**Problem to work on**
Please give the data below again in full, exactly as it stands.

**Material**
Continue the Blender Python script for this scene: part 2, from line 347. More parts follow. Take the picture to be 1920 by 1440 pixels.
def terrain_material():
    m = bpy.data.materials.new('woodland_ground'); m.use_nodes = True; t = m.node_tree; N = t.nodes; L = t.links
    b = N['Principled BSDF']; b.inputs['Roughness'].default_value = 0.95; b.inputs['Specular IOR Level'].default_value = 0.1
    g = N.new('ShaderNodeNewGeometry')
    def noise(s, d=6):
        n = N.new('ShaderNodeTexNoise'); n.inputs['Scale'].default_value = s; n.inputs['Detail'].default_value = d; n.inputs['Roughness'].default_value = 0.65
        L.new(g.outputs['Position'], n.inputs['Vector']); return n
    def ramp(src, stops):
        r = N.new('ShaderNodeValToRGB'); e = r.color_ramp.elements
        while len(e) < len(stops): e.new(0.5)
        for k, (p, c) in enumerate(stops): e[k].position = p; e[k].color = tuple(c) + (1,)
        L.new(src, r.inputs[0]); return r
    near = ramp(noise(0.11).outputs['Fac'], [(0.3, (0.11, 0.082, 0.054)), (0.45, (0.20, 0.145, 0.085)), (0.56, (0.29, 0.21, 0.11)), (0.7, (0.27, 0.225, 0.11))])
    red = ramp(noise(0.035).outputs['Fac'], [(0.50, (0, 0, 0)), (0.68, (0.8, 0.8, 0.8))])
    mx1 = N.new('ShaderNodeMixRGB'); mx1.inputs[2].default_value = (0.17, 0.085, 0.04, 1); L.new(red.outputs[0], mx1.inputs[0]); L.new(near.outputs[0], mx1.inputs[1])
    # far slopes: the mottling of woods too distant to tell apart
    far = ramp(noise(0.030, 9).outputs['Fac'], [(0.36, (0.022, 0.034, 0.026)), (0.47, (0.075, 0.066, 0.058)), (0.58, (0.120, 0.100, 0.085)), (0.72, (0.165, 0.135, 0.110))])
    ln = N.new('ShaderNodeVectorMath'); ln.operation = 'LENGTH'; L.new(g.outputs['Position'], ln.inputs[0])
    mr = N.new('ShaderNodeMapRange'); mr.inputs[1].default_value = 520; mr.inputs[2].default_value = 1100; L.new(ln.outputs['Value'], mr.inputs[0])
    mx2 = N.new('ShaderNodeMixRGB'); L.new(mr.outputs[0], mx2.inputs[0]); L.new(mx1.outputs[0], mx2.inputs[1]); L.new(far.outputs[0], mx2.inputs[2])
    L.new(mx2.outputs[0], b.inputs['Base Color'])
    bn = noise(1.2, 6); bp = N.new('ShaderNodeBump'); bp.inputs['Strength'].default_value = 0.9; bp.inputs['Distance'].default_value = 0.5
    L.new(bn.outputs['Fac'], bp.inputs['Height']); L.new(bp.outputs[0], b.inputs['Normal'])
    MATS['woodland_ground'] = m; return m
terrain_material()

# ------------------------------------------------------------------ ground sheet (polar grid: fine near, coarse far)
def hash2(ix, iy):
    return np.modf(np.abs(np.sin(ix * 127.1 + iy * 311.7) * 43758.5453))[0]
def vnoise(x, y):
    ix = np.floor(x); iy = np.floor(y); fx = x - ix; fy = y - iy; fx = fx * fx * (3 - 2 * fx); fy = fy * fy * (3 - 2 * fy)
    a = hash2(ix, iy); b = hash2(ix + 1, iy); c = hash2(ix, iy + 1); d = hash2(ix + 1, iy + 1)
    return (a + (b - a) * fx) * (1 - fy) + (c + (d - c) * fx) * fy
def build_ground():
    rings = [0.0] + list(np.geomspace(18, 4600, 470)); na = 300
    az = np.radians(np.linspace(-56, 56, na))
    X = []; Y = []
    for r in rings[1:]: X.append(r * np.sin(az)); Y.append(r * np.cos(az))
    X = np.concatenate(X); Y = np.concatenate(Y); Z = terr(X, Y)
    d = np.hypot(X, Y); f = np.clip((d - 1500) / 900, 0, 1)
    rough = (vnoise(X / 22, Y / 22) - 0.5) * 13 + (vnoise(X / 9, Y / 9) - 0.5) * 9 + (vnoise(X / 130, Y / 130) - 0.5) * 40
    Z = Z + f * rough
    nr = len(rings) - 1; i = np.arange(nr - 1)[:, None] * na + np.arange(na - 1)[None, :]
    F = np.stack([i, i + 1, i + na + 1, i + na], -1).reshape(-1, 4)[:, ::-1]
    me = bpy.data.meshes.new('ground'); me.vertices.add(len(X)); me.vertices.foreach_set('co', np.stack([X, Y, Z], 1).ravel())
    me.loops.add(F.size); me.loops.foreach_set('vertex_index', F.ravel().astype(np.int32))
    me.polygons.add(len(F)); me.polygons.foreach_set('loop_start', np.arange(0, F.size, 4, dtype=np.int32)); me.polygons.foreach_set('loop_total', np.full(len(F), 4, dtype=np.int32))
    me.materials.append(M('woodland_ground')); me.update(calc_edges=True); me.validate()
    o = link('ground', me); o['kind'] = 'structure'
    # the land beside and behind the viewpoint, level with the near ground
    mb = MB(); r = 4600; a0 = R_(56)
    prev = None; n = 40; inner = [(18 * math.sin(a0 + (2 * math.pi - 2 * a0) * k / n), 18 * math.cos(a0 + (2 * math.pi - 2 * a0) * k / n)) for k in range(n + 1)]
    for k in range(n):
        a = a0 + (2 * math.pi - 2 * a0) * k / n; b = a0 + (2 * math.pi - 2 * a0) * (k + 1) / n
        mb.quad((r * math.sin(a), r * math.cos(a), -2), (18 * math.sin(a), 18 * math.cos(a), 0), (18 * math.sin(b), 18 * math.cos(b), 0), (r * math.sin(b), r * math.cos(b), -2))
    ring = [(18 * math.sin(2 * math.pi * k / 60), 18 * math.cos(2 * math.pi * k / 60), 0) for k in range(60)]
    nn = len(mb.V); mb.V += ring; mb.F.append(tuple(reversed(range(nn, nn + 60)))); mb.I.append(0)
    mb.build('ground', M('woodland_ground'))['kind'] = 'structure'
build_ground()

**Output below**
Continue the Blender Python script for this scene: part 2, from line 347. More parts follow. Take the picture to be 1920 by 1440 pixels.
def terrain_material():
    m = bpy.data.materials.new('woodland_ground'); m.use_nodes = True; t = m.node_tree; N = t.nodes; L = t.links
    b = N['Principled BSDF']; b.inputs['Roughness'].default_value = 0.95; b.inputs['Specular IOR Level'].default_value = 0.1
    g = N.new('ShaderNodeNewGeometry')
    def noise(s, d=6):
        n = N.new('ShaderNodeTexNoise'); n.inputs['Scale'].default_value = s; n.inputs['Detail'].default_value = d; n.inputs['Roughness'].default_value = 0.65
        L.new(g.outputs['Position'], n.inputs['Vector']); return n
    def ramp(src, stops):
        r = N.new('ShaderNodeValToRGB'); e = r.color_ramp.elements
        while len(e) < len(stops): e.new(0.5)
        for k, (p, c) in enumerate(stops): e[k].position = p; e[k].color = tuple(c) + (1,)
        L.new(src, r.inputs[0]); return r
    near = ramp(noise(0.11).outputs['Fac'], [(0.3, (0.11, 0.082, 0.054)), (0.45, (0.20, 0.145, 0.085)), (0.56, (0.29, 0.21, 0.11)), (0.7, (0.27, 0.225, 0.11))])
    red = ramp(noise(0.035).outputs['Fac'], [(0.50, (0, 0, 0)), (0.68, (0.8, 0.8, 0.8))])
    mx1 = N.new('ShaderNodeMixRGB'); mx1.inputs[2].default_value = (0.17, 0.085, 0.04, 1); L.new(red.outputs[0], mx1.inputs[0]); L.new(near.outputs[0], mx1.inputs[1])
    # far slopes: the mottling of woods too distant to tell apart
    far = ramp(noise(0.030, 9).outputs['Fac'], [(0.36, (0.022, 0.034, 0.026)), (0.47, (0.075, 0.066, 0.058)), (0.58, (0.120, 0.100, 0.085)), (0.72, (0.165, 0.135, 0.110))])
    ln = N.new('ShaderNodeVectorMath'); ln.operation = 'LENGTH'; L.new(g.outputs['Position'], ln.inputs[0])
    mr = N.new('ShaderNodeMapRange'); mr.inputs[1].default_value = 520; mr.inputs[2].default_value = 1100; L.new(ln.outputs['Value'], mr.inputs[0])
    mx2 = N.new('ShaderNodeMixRGB'); L.new(mr.outputs[0], mx2.inputs[0]); L.new(mx1.outputs[0], mx2.inputs[1]); L.new(far.outputs[0], mx2.inputs[2])
    L.new(mx2.outputs[0], b.inputs['Base Color'])
    bn = noise(1.2, 6); bp = N.new('ShaderNodeBump'); bp.inputs['Strength'].default_value = 0.9; bp.inputs['Distance'].default_value = 0.5
    L.new(bn.outputs['Fac'], bp.inputs['Height']); L.new(bp.outputs[0], b.inputs['Normal'])
    MATS['woodland_ground'] = m; return m
terrain_material()

# ------------------------------------------------------------------ ground sheet (polar grid: fine near, coarse far)
def hash2(ix, iy):
    return np.modf(np.abs(np.sin(ix * 127.1 + iy * 311.7) * 43758.5453))[0]
def vnoise(x, y):
    ix = np.floor(x); iy = np.floor(y); fx = x - ix; fy = y - iy; fx = fx * fx * (3 - 2 * fx); fy = fy * fy * (3 - 2 * fy)
    a = hash2(ix, iy); b = hash2(ix + 1, iy); c = hash2(ix, iy + 1); d = hash2(ix + 1, iy + 1)
    return (a + (b - a) * fx) * (1 - fy) + (c + (d - c) * fx) * fy
def build_ground():
    rings = [0.0] + list(np.geomspace(18, 4600, 470)); na = 300
    az = np.radians(np.linspace(-56, 56, na))
    X = []; Y = []
    for r in rings[1:]: X.append(r * np.sin(az)); Y.append(r * np.cos(az))
    X = np.concatenate(X); Y = np.concatenate(Y); Z = terr(X, Y)
    d = np.hypot(X, Y); f = np.clip((d - 1500) / 900, 0, 1)
    rough = (vnoise(X / 22, Y / 22) - 0.5) * 13 + (vnoise(X / 9, Y / 9) - 0.5) * 9 + (vnoise(X / 130, Y / 130) - 0.5) * 40
    Z = Z + f * rough
    nr = len(rings) - 1; i = np.arange(nr - 1)[:, None] * na + np.arange(na - 1)[None, :]
    F = np.stack([i, i + 1, i + na + 1, i + na], -1).reshape(-1, 4)[:, ::-1]
    me = bpy.data.meshes.new('ground'); me.vertices.add(len(X)); me.vertices.foreach_set('co', np.stack([X, Y, Z], 1).ravel())
    me.loops.add(F.size); me.loops.foreach_set('vertex_index', F.ravel().astype(np.int32))
    me.polygons.add(len(F)); me.polygons.foreach_set('loop_start', np.arange(0, F.size, 4, dtype=np.int32)); me.polygons.foreach_set('loop_total', np.full(len(F), 4, dtype=np.int32))
    me.materials.append(M('woodland_ground')); me.update(calc_edges=True); me.validate()
    o = link('ground', me); o['kind'] = 'structure'
    # the land beside and behind the viewpoint, level with the near ground
    mb = MB(); r = 4600; a0 = R_(56)
    prev = None; n = 40; inner = [(18 * math.sin(a0 + (2 * math.pi - 2 * a0) * k / n), 18 * math.cos(a0 + (2 * math.pi - 2 * a0) * k / n)) for k in range(n + 1)]
    for k in range(n):
        a = a0 + (2 * math.pi - 2 * a0) * k / n; b = a0 + (2 * math.pi - 2 * a0) * (k + 1) / n
        mb.quad((r * math.sin(a), r * math.cos(a), -2), (18 * math.sin(a), 18 * math.cos(a), 0), (18 * math.sin(b), 18 * math.cos(b), 0), (r * math.sin(b), r * math.cos(b), -2))
    ring = [(18 * math.sin(2 * math.pi * k / 60), 18 * math.cos(2 * math.pi * k / 60), 0) for k in range(60)]
    nn = len(mb.V); mb.V += ring; mb.F.append(tuple(reversed(range(nn, nn + 60)))); mb.I.append(0)
    mb.build('ground', M('woodland_ground'))['kind'] = 'structure'
build_ground()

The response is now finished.